リアルに見ている視覚はかなり脳が補正しているからあてにならない
水といえば、川や水滴、水溜りなどがあるが、色や濃淡を使わずに単色で描こうとすると、なかなか難しい。先人たちが様々な描き方を開拓し、それらを参考にすれば比較的容易に描くことができるだろうが、その描いたものが自分自身の表現としてどうか?単なる模倣ではないか?と考えるとそこは最大限自分なりの工夫をして描きたい。
これで「自分なりの透明感の表現」に悩むことになります。
下描きのために川面や海面の写真を見ながら簡単にスケッチをします。それから黒一色の単色のサインペンで描いていきます。
これがペン画であれば繊細な線を重ね合わせていくことで濃淡を付けて、水面や水面から見える底を表現することが可能ですが、切り絵となると線はある程度の太さを確保しておく必要があるので「繊細な線」よりも「単純な線」で表現しなければいけません。
このやり方だと水面の波紋でなんとなく形にはなるのですが、線の強さが強調されすぎて、全体で見たときにのっぺりとした奥行きのない平面的な画面になってしまいます。水面の底や泳いでいる魚まで表現するのは難しそうです。
単純に線で追って行けば失敗するということです。
パソコンの画像調整機能を活用する
次に例えば当面の花瓶に活けた花から伸びる根っこや、水槽の中で泳ぐ金魚というモチーフならどうするか?波紋という助け舟となる線がない状態です。

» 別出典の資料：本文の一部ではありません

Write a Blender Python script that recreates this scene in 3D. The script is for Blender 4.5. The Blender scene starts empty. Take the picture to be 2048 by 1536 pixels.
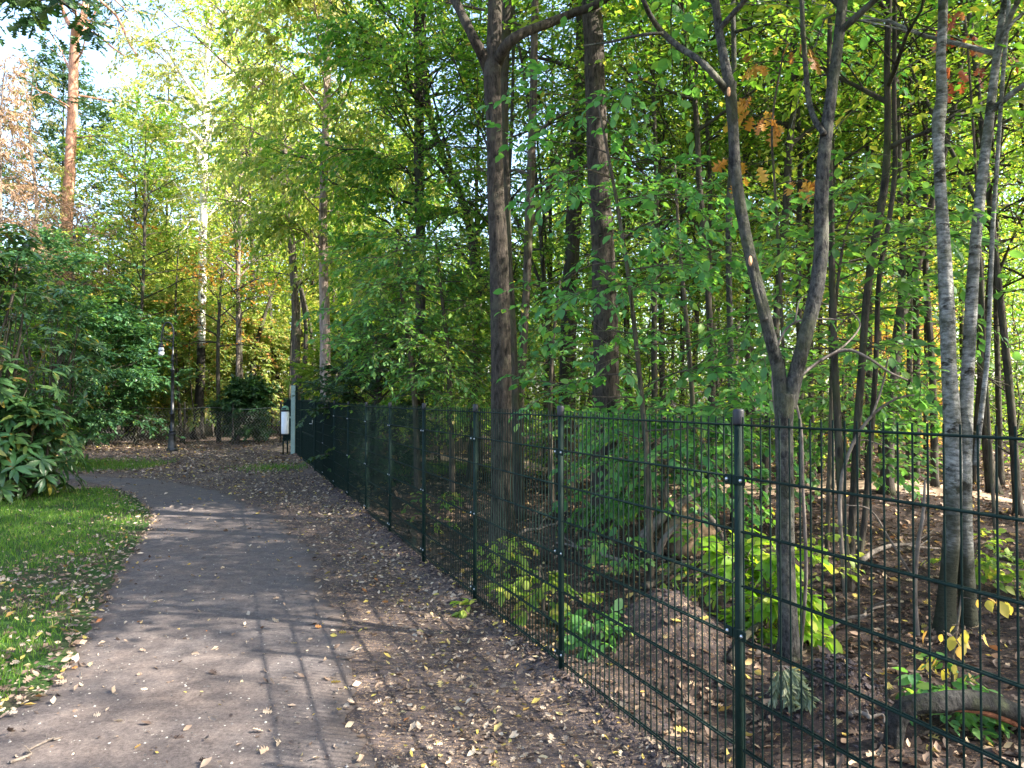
import bpy, math
import numpy as np
from mathutils import Vector

SC = bpy.context.scene
COL = SC.collection
R = math.radians

# ------------------------------------------------------------------ camera
F, EYE = 1537.0, 1.59                       # focal length in photo pixels, eye height in metres
PITCH = math.atan(31 / F)
cam = bpy.data.cameras.new('camera')
cam.sensor_width, cam.lens = 36.0, 36.0 * F / 2048.0
cam.clip_start, cam.clip_end = 0.05, 2000
camo = bpy.data.objects.new('camera', cam)
COL.objects.link(camo)
camo.location = (0, 0, EYE)
camo.rotation_euler = (R(90) + PITCH, 0, 0)
SC.camera = camo

# ------------------------------------------------------------------ sky and sun
SUN_EL = 38.0
SUN_DIR = Vector((0.97, -0.24, 0)).normalized() * math.cos(R(SUN_EL)) + Vector((0, 0, math.sin(R(SUN_EL))))
world = bpy.data.worlds.new('World')
SC.world = world
world.use_nodes = True
wn = world.node_tree.nodes
sky = wn.new('ShaderNodeTexSky')
sky.sky_type = 'NISHITA'
sky.sun_disc = False
sky.sun_elevation = R(SUN_EL)
sky.sun_rotation = math.atan2(0.97, -0.24)
sky.dust_density = 2.5
world.node_tree.links.new(sky.outputs[0], wn['Background'].inputs[0])
wn['Background'].inputs[1].default_value = 0.14
sun = bpy.data.lights.new('sun', 'SUN')
sun.energy, sun.angle, sun.color = 5.0, R(0.53), (1.0, 0.93, 0.80)
suno = bpy.data.objects.new('sun', sun)
COL.objects.link(suno)
suno.location = SUN_DIR * 60
suno.rotation_euler = SUN_DIR.to_track_quat('Z', 'Y').to_euler()
SC.view_settings.view_transform = 'Standard'
SC.view_settings.look = 'None'
SC.view_settings.gamma = 1.0
SC.view_settings.exposure = 2.5
SC.cycles.use_denoising = True
SC.cycles.max_bounces = 8
SC.cycles.diffuse_bounces = 4
SC.cycles.transmission_bounces = 5
SC.cycles.glossy_bounces = 2
SC.cycles.sample_clamp_indirect = 6

# ------------------------------------------------------------------ terrain maths
FA = np.array([0.28, 4.40])                 # fence line: a point, its direction, its normal (towards the wood)
FU = np.array([-0.565, 1.515])              # one bay
FL = float(np.hypot(*FU))
FD = FU / FL
FN = np.array([FD[1], -FD[0]])
MOUNDS = [(1.64, 3.9, .25, .27), (.95, 4.8, .36, .36), (.62, 5.6, .35, -.14), (1.2, 5.3, .5, .10), (3.3, 7.2, 1.0, .15), (-6.6, 22.2, 1.6, .28),
          (0.62, 5.9, .6, -.06), (-1.2, 12.0, 1.2, .18), (1.0, 9.5, 1.1, .16), (5.5, 12, 2.2, .3), (1.6, 3.1, .4, .1)]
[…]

一度写真を用意して、それをパソコンでモノクロに変換します。さらにコンストラストを上げて写真にメリハリを付けて、白黒の二階調になるまで調整をします。
それをいくつかの段階で画像を保存します。
二階調にすることで、自分の脳が勝手に補完している「色の濃淡」「透明の概念」が消えてしまって、違った現実が見えてきます。
ここれを参考にして線を描いていきます。
脳内の既成概念が外れているので、線を描くときも線を揺らしたり、ところどころ途切れさせたりなど、自由な発想が生まれてくるはずです。
波紋がなければ、水を通して見たときの物体のエッジがぼんやり見える状態の表現もユニークな線が生まれるのではないでしょうか。
現実という脳が勝手に保管するイメージを取り払えば、自由なものの見方ができます。それが個性的な表現の糸口になります。
これを繰り返していく内に自分なりの透明な物体の表現や、透明感の描き方が発見できると思います。
最後に線がある程度描けたら、明暗を意識して、今度は描いた線を減らしたり、太くしたりして一番明るい部分と暗い部分を大胆に描き分けていきます。
そうすることによって、画面に奥行きと立体感が自然に生まれ、より透明度がアップします。